The Focus S has an 8MP rear camera with LED flash and a 1.3MP front camera. Both appear to be a bit of an upgrade from the original Focus, but not by a ton. Luckily, the Focus had a pretty good camera to begin with. Pictures usually come out clear and vibrant. The shutter speed and autofocus aren’t quite as fast as some of the newest HTC phones, or the iPhone 4S, but the picture quality appears to be up there.  

Samsung Focus S back

There is one other downside to the phone. It appears that it will only have 16GB of internal storage and the screen resolution is only 480×800. We could not verify either of these claims, but several outlets have reported on them. Also, it would be great if Windows Phone better adapted itself to larger screens.
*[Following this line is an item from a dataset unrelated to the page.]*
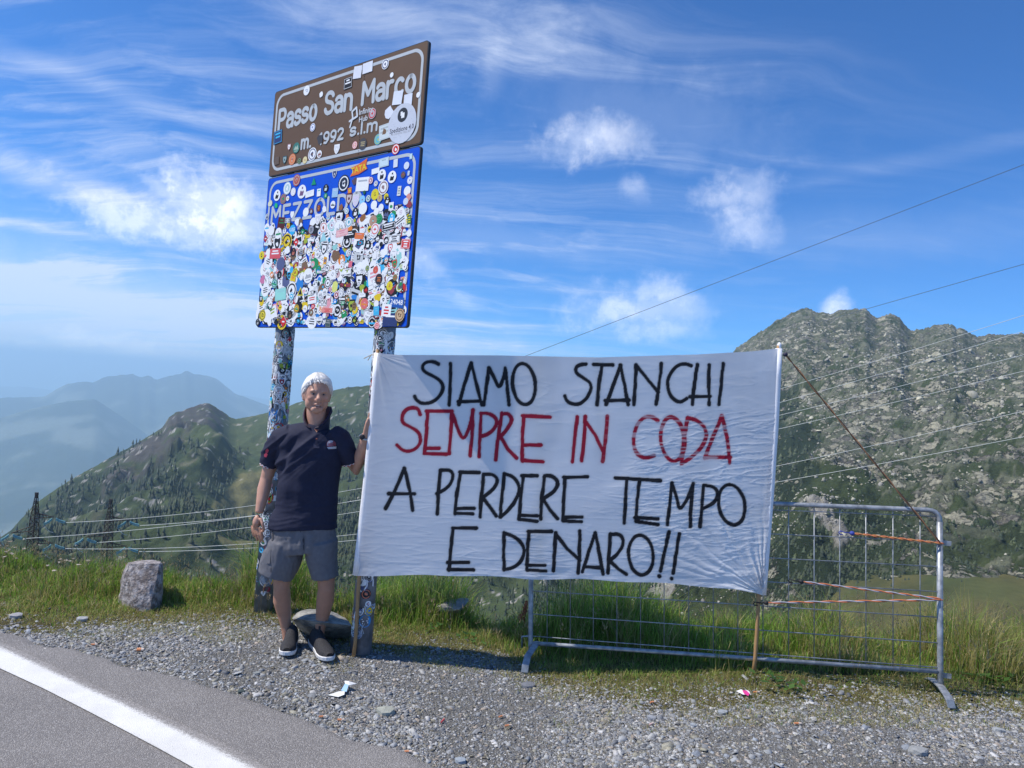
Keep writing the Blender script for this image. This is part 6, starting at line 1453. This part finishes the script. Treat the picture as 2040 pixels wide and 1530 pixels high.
mp_ = t.new('ShaderNodeMapping'); t.l.new(co, mp_.inputs[0]); mp_.inputs['Scale'].default_value = (1, 1, .3); hn = t.noise(mp_.outputs[0], 160, 5, .65, .6); t.l.new(t.mix(t.smooth(hn, .3, .7), (.68, .67, .65), (.86, .85, .84)), p.inputs['Base Color']); p.inputs['Roughness'].default_value = .5
b = t.new('ShaderNodeBump', inp={'Height': hn, 'Strength': .5, 'Distance': .004}); t.l.new(b.outputs[0], p.inputs['Normal'])
hair = hm_.build('hair', hair_m, man, smooth=True)
hs = MB(); rh = random.Random(5)
for k in range(1500):
    v = Vector((rh.gauss(0, 1), rh.gauss(0, 1), abs(rh.gauss(0, 1))*rh.choice([1, 1, 1, -.4]))).normalized(); az = math.degrees(math.atan2(abs(v.x), -v.y)); thr = float(np.interp(az, [0, 35, 52, 70, 95, 118, 180], [.60, .58, .44, .12, -.06, -.46, -.56]))
    if v.z < thr: continue
    a = head_fn(v); a = Vector((a.x*.0765, a.y*.095, a.z*.118)); fr_ = (RH @ a); d_ = Vector((v.x*.3+.25, -.5 if v.z > .5 else .3, -.55)); d_ = RH @ d_; n_ = (RH @ v).normalized(); d_ = (d_-n_*d_.dot(n_)).normalized()
    p0 = HC+fr_*1.13; p1 = p0+d_*.014+n_*.005; p2 = p0+d_*.026+n_*.004; s2 = n_.cross(d_).normalized()*.0010; hs.add([p0-s2, p0+s2, p1+s2, p1-s2, p2], [(0, 1, 2, 3), (3, 2, 4)], 0, rh.choice([(.84, .83, .81), (.76, .74, .72), (.88, .87, .86)]))
hs.build('hair_strands', M['plain'], hair, colattr=True)
# polo shirt
cloth_m = mat('navy_pique', (.020, .023, .048), .8, .12, 60, bump=.25, bscale=900, bdist=.001, spec=.25)
shm = MB()
limb(shm, [(J(631, 846, .03), .072, .075), (J(629, 854, .03), .115, .085), (J(625, 862, .025), .160, .100), (J(621, 874, .02), .200, .115), (J(618, 892, .015), .214, .128), (J(615, 920, .01), .207, .134), (J(614, 955, .005), .197, .134), (J(612, 990), .196, .134), (J(609, 1020), .203, .136), (J(604, 1042), .217, .140), (J(604, 1051), .220, .141)], 40)
limb(shm, [(J(583, 862, .02), .065, .085), (J(560, 873, .02), .072, .085), (J(548, 893, .03), .064, .075), (J(541, 912, .04), .060, .068), (J(537, 925, .045), .058, .066)], 24)
limb(shm, [(J(662, 862, .02), .060, .085), (J(678, 874, .015), .068, .082), (J(688, 892, .01), .062, .072), (J(694, 908, .03), .058, .066), (J(697, 918, .04), .057, .064)], 24)


def folds(V, N):
    px, py = project(V)
    f = (ridged(px/60+py/90, (py+px*.75)/26, 2, 3)-.5)*.012*sstep(px, 660, 600)*sstep(py, 990, 900) + (ridged(px/70, (py+px*.10)/13, 2, 13)-.5)*.006*sstep(py, 960, 1020) + (fbm(px/40, py/60, 3, 5)-.5)*.014
    f += -.010*np.exp(-((px-575+(py-900)*.4)/7.)**2)*sstep(py, 865, 890)*sstep(py, 990, 930); f += .009*np.exp(-((py-px*-.75-1345)/9.)**2)*sstep(px, 640, 575)*sstep(px, 550, 575)
    return 1.7*f*sstep(py, 845, 870)


shirt = remesh(shm, 'polo_shirt', cloth_m, .007, 3, folds)
from mathutils.bvhtree import BVHTree
def bvh_of(o):
    off = world_loc(o.parent)+o.location; return BVHTree.FromPolygons([v_.co+off for v_ in o.data.vertices], [tuple(p_.vertices) for p_ in o.data.polygons])
sb = bvh_of(shirt)
def hit(bv, px, py, off=.002):
    r_ = Vector(ray(px, py)).normalized(); h_ = bv.ray_cast(Vector(CAM), r_)
    return (h_[0]+h_[1].normalized()*off*(1 if h_[1].dot(r_) < 0 else -1)) if h_[0] is not None else None
def patch(bv, polys, name, parent, m=None, off=.0025):
    mb = MB()
    for k, (pts, col) in enumerate(polys):
        P = [hit(bv, x, y, off+.0006*k) for x, y in pts]; P = [q_ for q_ in P if q_ is not None]
        if len(P) > 2: c_ = sum(P, Vector())/len(P); mb.add([c_]+P, [(0, i+1, (i+1) % len(P)+1) for i in range(len(P))], 0, col)
    if not mb.v: print('NOHIT', name); return None
    return mb.build(name, m or M['plain'], parent, colattr=True)
patch(sb, [([(660+10*math.cos(a), 886+9.5*math.sin(a)) for a in np.linspace(0, 6.0, 18)], (.16, .03, .05)), ([(660+8.8*math.cos(a), 885+8.3*math.sin(a)) for a in np.linspace(0, 6.0, 16)], (.36, .34, .40)), ([(653, 884), (667, 881), (668, 887), (654, 890)], (.30, .10, .13)), ([(651, 891), (671, 889), (669, 894), (654, 895)], (.45, .47, .52)), ([(655, 879), (662, 877), (664, 880), (656, 883)], (.5, .45, .5)), ([(661, 890), (666, 890), (665, 894)], (.05, .08, .2))], 'embroidered_emblem', shirt)
patch(sb, [([(624, 853), (637, 852), (636, 893), (625, 893)], (.018, .022, .055))], 'placket', shirt, off=.004)
for py in (858, 875): c_ = hit(sb, 631, py, .006); b = MB(); b.ellipsoid(c_, .006, .003, .006, nu=10, nv=5, col=(.20, .05, .04)); b.build('button', M['plain'], shirt, smooth=True, colattr=True)
patch(sb, [([(529, 897), (533, 893), (536, 897), (534, 902), (530, 903)], (.45, .05, .09)), ([(527, 905), (531, 902), (534, 905), (531, 911), (527, 910)], (.42, .04, .08))], 'sleeve_print', shirt)
# V neck skin opening
patch(sb, [([(619, 845), (643, 845), (636, 856), (631, 862), (626, 855)], (.40, .20, .13))], 'open_neck', shirt, skin_m, off=.003)
# collar: two standing flaps, check lining
def collar(a0, a1, front):
    mb = MB(); n = 14; c = J(631, 850, .03)
    for lay, (dr, col) in enumerate(((0, (.014, .018, .045)), (-.004, (.10, .03, .04)))):
        vs = []
        for i in range(n):
            a = math.radians(a0+(a1-a0)*i/(n-1)); fr_ = abs(math.sin(a)) if math.sin(a) < 0 else 0
            for j, (rr, zz) in enumerate(((.084, -.025), (.084, .040), (.086, .120), (.096, .092 if lay == 0 else .104))):
                r2 = rr+dr+.006*fr_; z2 = zz-(.020 if j == 0 else .020+zz*.85)*(fr_**1.3)+.010*(1 if math.sin(a) > .2 else 0); vs.append(c+Vector((math.cos(a)*r2*.92, math.sin(a)*r2*1.0, z2)))
        mb.add(vs, [(i*4+j, i*4+4+j, i*4+5+j, i*4+1+j) for i in range(n-1) for j in range(3)], 0, col)
    return mb.build('collar', M['plain'], shirt, smooth=True, colattr=True)
collar(-100, -270, 0); collar(-80, 92, 0)
def trim(secs, name, rx, ry, n=30):
    """little red and white check ring round a sleeve hem"""
    a, b = secs; ax = (b-a).normalized(); x = (Vector((1, 0, 0))-ax*ax.x).normalized(); y = ax.cross(x); mb = MB()
    for row in range(2):
        for i in range(n):
            t0, t1 = 2*math.pi*i/n, 2*math.pi*(i+1)/n; l0, l1 = row*.006, row*.006+.006
            q_ = [b+x*rx*math.cos(tt)+y*ry*math.sin(tt)+ax*l for tt, l in ((t0, l0), (t1, l0), (t1, l1), (t0, l1))]; mb.add(q_, [(0, 1, 2, 3)], 0, (.62, .60, .62) if (i+row) % 2 else ((.03, .035, .08) if row == 0 else (.42, .06, .07)))
    return mb.build(name, M['plain'], shirt, colattr=True)
trim((J(541, 912, .04), J(537.2, 924, .045)), 'sleeve_trim', .0575, .066); trim((J(694, 908, .03), J(697, 917, .04)), 'sleeve_trim', .0565, .064)
# shorts
shorts_m = mat('grey_cotton', (.15, .15, .165), .8, .12, 40, bump=.25, bscale=600, bdist=.001, spec=.2)
shh = MB()
limb(shh, [(J(604, 1040), .205, .128), (J(604, 1062), .212, .134), (J(605, 1085), .215, .136), (J(606, 1098), .205, .125)], 36)
limb(shh, [(J(572, 1078), .112, .125), (J(564, 1105), .126, .122), (J(556, 1128), .122, .116), (J(550, 1146), .116, .112)], 28)
limb(shh, [(J(638, 1078), .112, .125), (J(641, 1105), .102, .118), (J(645, 1128), .090, .110), (J(647.5, 1150), .083, .106)], 28)
def sfolds(V, N):
    px, py = project(V); f = (fbm(px/14, py/40, 4, 25)-.5)*.016 + (ridged(px/40, (py+px*.2)/10, 3, 14)-.5)*.005*sstep(py, 1110, 1060)
    f -= .010*np.exp(-((px-606)/3.)**2)*sstep(py, 1125, 1090)*sstep(py, 1050, 1070); return f
shorts = remesh(shh, 'shorts', shorts_m, .007, 3, sfolds); hb_ = bvh_of(shorts)
patch(hb_, [([(527, 1078), (543, 1077), (541, 1092), (524, 1094)], (.16, .16, .175))], 'pocket_flap', shorts, off=.007); patch(hb_, [([(524, 1094), (541, 1092), (539, 1122), (519, 1124)], (.14, .14, .155))], 'cargo_pocket', shorts, off=.005)
patch(hb_, [([(543, 1052), (545, 1052), (541, 1140), (539.5, 1140)], (.04, .04, .05))], 'side_seam', shorts, off=.004); patch(hb_, [([(595, 1052), (597.5, 1052), (606, 1075), (606.5, 1095), (604, 1095), (603, 1076)], (.05, .05, .06))], 'fly_seam', shorts, off=.003)
# sneakers
sole_m = mat('white_foam_sole', (.74, .74, .73), .6, .06, 60); knit = mat('dark_knit', (.018, .018, .021), .85, .2, 160, bump=.6, bscale=500, bdist=.002, color2=(.032, .031, .034))
def shoe(heel, toe):
    heel, toe = Vector(heel), Vector(toe); ax = (toe-heel); L_ = ax.length; ax.normalize(); sd = Vector((ax.y, -ax.x, 0)).normalized(); z0 = min(float(ground_z(heel.x, heel.y)), float(ground_z(toe.x, toe.y)))+.010
    st = [(0, .030), (.03, .036), (.12, .040), (.3, .038), (.5, .042), (.68, .050), (.82, .049), (.93, .038), (.985, .022), (1, .008)]
    mb = MB(); vs = []
    for t_, w_ in st:
        c = heel+ax*L_*t_; lift = .012*max(0, t_-.75)/.25; hh = .036-.012*t_
        for sgn, zz, ww in ((-1, 0, .92), (1, 0, .92), (1, hh, 1.05), (-1, hh, 1.05)): vs.append(Vector((c.x, c.y, z0+lift+zz))+sd*sgn*w_*ww)
    n = len(st); fs = [(3, 2, 1, 0), (4*n-4, 4*n-3, 4*n-2, 4*n-1)]+[(4*i+k, 4*i+(k+1) % 4, 4*i+4+(k+1) % 4, 4*i+4+k) for i in range(n-1) for k in range(4)]
    mb.add(vs, fs); root = mb.build('sneaker', sole_m, man, bevel=.006); tag(root)
    up_ = MB(); pr = [(0.0, .028, .070), (.06, .036, .085), (.16, .040, .096), (.28, .039, .092), (.40, .039, .078), (.52, .041, .062), (.66, .047, .049), (.8, .046, .040), (.91, .037, .030), (.98, .02, .018)]
    vs = []; m_ = 18
    for t_, w_, h_ in pr:
        c = heel+ax*L_*(t_*.985+.005); lift = .012*max(0, t_-.75)/.25
        for k in range(m_): a = math.pi*k/(m_-1); vs.append(Vector((c.x, c.y, z0+.026+lift+h_*math.sin(a)**.75))+sd*w_*math.cos(a))
    n = len(pr); fs = [(i*m_+k, i*m_+k+1, i*m_+m_+k+1, i*m_+m_+k) for i in range(n-1) for k in range(m_-1)]+[tuple(range(m_)), tuple(range(n*m_-1, (n-1)*m_-1, -1))]
    up_.add(vs, fs); u_ = up_.build('upper', knit, root, smooth=True)
    lc = MB()
    for k in range(5):
        t_ = .36+.075*k; h_ = float(np.interp(t_, [p_[0] for p_ in pr], [p_[2] for p_ in pr])); c = heel+ax*L_*t_; lc.tube([Vector((c.x, c.y, z0+.022+h_*(.93-.22*abs(s_)**2)+.006))+sd*s_*.024+ax*.010*s_ for s_ in (-1, -.5, 0, .5, 1)], .0026, 6)
    lc.build('laces', knit, root, smooth=True)
    tb = MB(); c = heel+ax*L_*.30; tb.box((c.x, c.y, z0+.128), .012, .006, .03); tb.build('pull_tab', knit, root)
    return root
def gpt(px, y): r_ = ray(px, 1300.); return (CAM+r_*(y/r_[1]))[0]
shoe((gpt(580, 4.46), 4.465, 0), (gpt(571, 4.20), 4.195, 0)); shoe((gpt(622, 4.45), 4.455, 0), (gpt(659, 4.18), 4.175, 0))
# wristwatch
wc, wa = J(727.5, 871, -.052), (J(729, 866, -.06)-J(723, 890, -.03)).normalized(); wx_ = (Vector((1, 0, 0))-wa*wa.x).normalized(); wy_ = wa.cross(wx_); steel = mat('watch_steel', (.5, .5, .5), .3, .05, 50, metallic=.9)
mb = MB(); mb.tube([wc+wx_*.030*math.cos(a)+wy_*.033*math.sin(a) for a in np.linspace(0, 2*math.pi, 24, endpoint=False)], .007, 8, closed=True); wt = mb.build('wristwatch', steel, man, smooth=True)
mb = MB(); c = wc+wy_*-.0+wx_*-.012-Vector((0, .034, 0)); mb.ellipsoid(c, .017, .008, .017, nu=16, nv=8, col=(.02, .02, .025)); mb.build('watch_face', M['plain'], wt, smooth=True, colattr=True)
With 4.3 inches of space, it would be cool to have a third row of Live Tiles to work with, or maybe a slightly smaller keyboard that shows more of the screen you’re typing on. Hopefully Microsoft will improve WP7’s flexibility in time. And that includes LTE. This AT&T device supports HSPA+ 21, which is the best AT&T has to offer, but we hope Microsoft and Samsung will keep up with the times as AT&T upgrades its network.  

Overall, we like the phone a lot. At $200, it’s a bit pricey, but we’re growing more and more fond of Microsoft’s operating system. The only unfortunate trait of Windows Phone is that it takes a trial period to really start to appreciate the new type of UI Microsoft has introduced. If you are feeling adventurous, give it a go. We don’t think you’ll regret it.